What Information Should You Give to the Mediator?

Posted by LADR on May 27th, 2014 in Workplace Facilitation

What you provide to the mediator will depend on the type of mediator you have selected. Typically, a facilitative mediator will prefer that the parties not provide lengthy written materials that deal with the evidentiary issues and factual disputes. Rather, the facilitative mediator will prefer to learn most of the information in the mediation session and relate more to what the parties say and how they react in session.

On the other hand, an evaluative mediator intends to evaluate the strengths and weaknesses of the claims and defenses, in addition to learning a considerable amount of information directly from the parties during the mediation session. This mediator will want considerable information about the factual disputes, the disputes related to admissibility of evidence, and the legal issues. The mediator will want to assess the credibility of witnesses to the extent possible.

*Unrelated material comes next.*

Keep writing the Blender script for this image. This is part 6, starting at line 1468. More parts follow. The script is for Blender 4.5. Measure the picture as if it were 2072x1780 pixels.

Counsel should be prepared to provide copies of pleadings including briefs and exhibits, excerpts of deposition testimony or statements of key witnesses, expert reports, and documents supporting or defeating the damages claim. If you are missing key information, the mediation process may present an opportunity to obtain what you need in exchange for giving information that the opposing side wants. The mediator can assist you in reaching such an agreement.

Counsel can be most effective here if he or she is honest with the mediator. It is critical to analyze the case, factually and legally, and to articulate not only the strengths of the case, but the weaknesses as well. It also is helpful to analyze the case from the opponent’s perspective. Do not fear acknowledging problems in your client’s case. It is not a sign of weakness. Rather, if counsel acknowledges the problems, and then establishes how he or she intends to overcome them, this reflects strength and preparedness.